— START —

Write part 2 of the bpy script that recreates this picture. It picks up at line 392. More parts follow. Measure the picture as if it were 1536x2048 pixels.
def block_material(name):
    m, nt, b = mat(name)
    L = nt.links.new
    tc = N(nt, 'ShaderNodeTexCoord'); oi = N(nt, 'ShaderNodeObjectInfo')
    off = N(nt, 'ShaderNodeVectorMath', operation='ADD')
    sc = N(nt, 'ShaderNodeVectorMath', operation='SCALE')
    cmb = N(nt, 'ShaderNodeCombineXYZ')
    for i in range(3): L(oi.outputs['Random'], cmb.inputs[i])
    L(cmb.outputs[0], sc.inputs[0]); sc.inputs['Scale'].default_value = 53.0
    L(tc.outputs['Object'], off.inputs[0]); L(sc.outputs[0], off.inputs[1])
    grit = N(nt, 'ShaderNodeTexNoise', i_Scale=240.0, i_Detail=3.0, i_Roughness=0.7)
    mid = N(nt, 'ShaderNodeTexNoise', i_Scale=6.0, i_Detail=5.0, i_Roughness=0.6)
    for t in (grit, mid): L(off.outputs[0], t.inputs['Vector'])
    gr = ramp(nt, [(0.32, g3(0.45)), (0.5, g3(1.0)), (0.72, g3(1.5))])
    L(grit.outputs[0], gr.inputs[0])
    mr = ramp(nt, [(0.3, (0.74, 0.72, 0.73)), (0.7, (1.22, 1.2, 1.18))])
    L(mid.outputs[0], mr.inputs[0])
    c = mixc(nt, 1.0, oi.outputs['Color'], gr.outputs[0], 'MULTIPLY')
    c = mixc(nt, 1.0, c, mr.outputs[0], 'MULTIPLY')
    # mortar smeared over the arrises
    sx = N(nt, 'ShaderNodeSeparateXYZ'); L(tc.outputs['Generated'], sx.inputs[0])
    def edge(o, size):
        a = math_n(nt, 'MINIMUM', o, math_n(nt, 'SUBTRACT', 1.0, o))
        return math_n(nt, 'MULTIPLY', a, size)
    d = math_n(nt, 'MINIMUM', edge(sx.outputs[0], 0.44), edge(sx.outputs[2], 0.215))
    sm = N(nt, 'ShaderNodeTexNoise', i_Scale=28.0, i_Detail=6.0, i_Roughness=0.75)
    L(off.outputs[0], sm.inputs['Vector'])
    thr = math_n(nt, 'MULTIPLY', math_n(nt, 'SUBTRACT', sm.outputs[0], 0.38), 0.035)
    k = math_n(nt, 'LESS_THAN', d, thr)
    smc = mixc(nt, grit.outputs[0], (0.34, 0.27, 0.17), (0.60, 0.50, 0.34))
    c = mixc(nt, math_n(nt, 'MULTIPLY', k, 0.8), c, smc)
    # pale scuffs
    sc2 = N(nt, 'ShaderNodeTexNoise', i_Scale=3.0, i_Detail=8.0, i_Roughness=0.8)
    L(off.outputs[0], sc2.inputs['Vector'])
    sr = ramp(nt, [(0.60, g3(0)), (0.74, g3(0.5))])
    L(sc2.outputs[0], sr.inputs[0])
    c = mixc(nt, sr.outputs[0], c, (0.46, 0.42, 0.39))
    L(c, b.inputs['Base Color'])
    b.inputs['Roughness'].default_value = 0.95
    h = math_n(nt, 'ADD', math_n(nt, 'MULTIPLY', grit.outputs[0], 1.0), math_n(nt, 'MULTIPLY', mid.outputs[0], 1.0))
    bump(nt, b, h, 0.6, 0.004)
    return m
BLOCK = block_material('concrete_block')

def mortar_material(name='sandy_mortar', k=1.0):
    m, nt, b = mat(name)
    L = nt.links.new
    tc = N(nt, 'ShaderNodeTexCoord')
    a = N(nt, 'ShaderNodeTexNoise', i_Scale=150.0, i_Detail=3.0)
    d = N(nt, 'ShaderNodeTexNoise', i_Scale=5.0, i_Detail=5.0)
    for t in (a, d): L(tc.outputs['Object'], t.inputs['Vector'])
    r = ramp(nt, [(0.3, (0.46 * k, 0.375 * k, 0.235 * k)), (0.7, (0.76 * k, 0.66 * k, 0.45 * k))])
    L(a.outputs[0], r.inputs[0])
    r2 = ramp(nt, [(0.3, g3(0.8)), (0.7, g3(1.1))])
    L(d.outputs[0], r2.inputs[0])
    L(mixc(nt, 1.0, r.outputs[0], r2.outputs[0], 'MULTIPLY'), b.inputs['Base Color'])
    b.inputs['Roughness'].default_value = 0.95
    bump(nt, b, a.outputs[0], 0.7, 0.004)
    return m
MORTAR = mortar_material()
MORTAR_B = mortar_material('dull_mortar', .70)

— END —

*EXERCISE DETAILS:* Write the data from above out again, exactly.

*EXERCISE SOLUTION:*
Write part 2 of the bpy script that recreates this picture. It picks up at line 392. More parts follow. Measure the picture as if it were 1536x2048 pixels.
def block_material(name):
    m, nt, b = mat(name)
    L = nt.links.new
    tc = N(nt, 'ShaderNodeTexCoord'); oi = N(nt, 'ShaderNodeObjectInfo')
    off = N(nt, 'ShaderNodeVectorMath', operation='ADD')
    sc = N(nt, 'ShaderNodeVectorMath', operation='SCALE')
    cmb = N(nt, 'ShaderNodeCombineXYZ')
    for i in range(3): L(oi.outputs['Random'], cmb.inputs[i])
    L(cmb.outputs[0], sc.inputs[0]); sc.inputs['Scale'].default_value = 53.0
    L(tc.outputs['Object'], off.inputs[0]); L(sc.outputs[0], off.inputs[1])
    grit = N(nt, 'ShaderNodeTexNoise', i_Scale=240.0, i_Detail=3.0, i_Roughness=0.7)
    mid = N(nt, 'ShaderNodeTexNoise', i_Scale=6.0, i_Detail=5.0, i_Roughness=0.6)
    for t in (grit, mid): L(off.outputs[0], t.inputs['Vector'])
    gr = ramp(nt, [(0.32, g3(0.45)), (0.5, g3(1.0)), (0.72, g3(1.5))])
    L(grit.outputs[0], gr.inputs[0])
    mr = ramp(nt, [(0.3, (0.74, 0.72, 0.73)), (0.7, (1.22, 1.2, 1.18))])
    L(mid.outputs[0], mr.inputs[0])
    c = mixc(nt, 1.0, oi.outputs['Color'], gr.outputs[0], 'MULTIPLY')
    c = mixc(nt, 1.0, c, mr.outputs[0], 'MULTIPLY')
    # mortar smeared over the arrises
    sx = N(nt, 'ShaderNodeSeparateXYZ'); L(tc.outputs['Generated'], sx.inputs[0])
    def edge(o, size):
        a = math_n(nt, 'MINIMUM', o, math_n(nt, 'SUBTRACT', 1.0, o))
        return math_n(nt, 'MULTIPLY', a, size)
    d = math_n(nt, 'MINIMUM', edge(sx.outputs[0], 0.44), edge(sx.outputs[2], 0.215))
    sm = N(nt, 'ShaderNodeTexNoise', i_Scale=28.0, i_Detail=6.0, i_Roughness=0.75)
    L(off.outputs[0], sm.inputs['Vector'])
    thr = math_n(nt, 'MULTIPLY', math_n(nt, 'SUBTRACT', sm.outputs[0], 0.38), 0.035)
    k = math_n(nt, 'LESS_THAN', d, thr)
    smc = mixc(nt, grit.outputs[0], (0.34, 0.27, 0.17), (0.60, 0.50, 0.34))
    c = mixc(nt, math_n(nt, 'MULTIPLY', k, 0.8), c, smc)
    # pale scuffs
    sc2 = N(nt, 'ShaderNodeTexNoise', i_Scale=3.0, i_Detail=8.0, i_Roughness=0.8)
    L(off.outputs[0], sc2.inputs['Vector'])
    sr = ramp(nt, [(0.60, g3(0)), (0.74, g3(0.5))])
    L(sc2.outputs[0], sr.inputs[0])
    c = mixc(nt, sr.outputs[0], c, (0.46, 0.42, 0.39))
    L(c, b.inputs['Base Color'])
    b.inputs['Roughness'].default_value = 0.95
    h = math_n(nt, 'ADD', math_n(nt, 'MULTIPLY', grit.outputs[0], 1.0), math_n(nt, 'MULTIPLY', mid.outputs[0], 1.0))
    bump(nt, b, h, 0.6, 0.004)
    return m
BLOCK = block_material('concrete_block')

def mortar_material(name='sandy_mortar', k=1.0):
    m, nt, b = mat(name)
    L = nt.links.new
    tc = N(nt, 'ShaderNodeTexCoord')
    a = N(nt, 'ShaderNodeTexNoise', i_Scale=150.0, i_Detail=3.0)
    d = N(nt, 'ShaderNodeTexNoise', i_Scale=5.0, i_Detail=5.0)
    for t in (a, d): L(tc.outputs['Object'], t.inputs['Vector'])
    r = ramp(nt, [(0.3, (0.46 * k, 0.375 * k, 0.235 * k)), (0.7, (0.76 * k, 0.66 * k, 0.45 * k))])
    L(a.outputs[0], r.inputs[0])
    r2 = ramp(nt, [(0.3, g3(0.8)), (0.7, g3(1.1))])
    L(d.outputs[0], r2.inputs[0])
    L(mixc(nt, 1.0, r.outputs[0], r2.outputs[0], 'MULTIPLY'), b.inputs['Base Color'])
    b.inputs['Roughness'].default_value = 0.95
    bump(nt, b, a.outputs[0], 0.7, 0.004)
    return m
MORTAR = mortar_material()
MORTAR_B = mortar_material('dull_mortar', .70)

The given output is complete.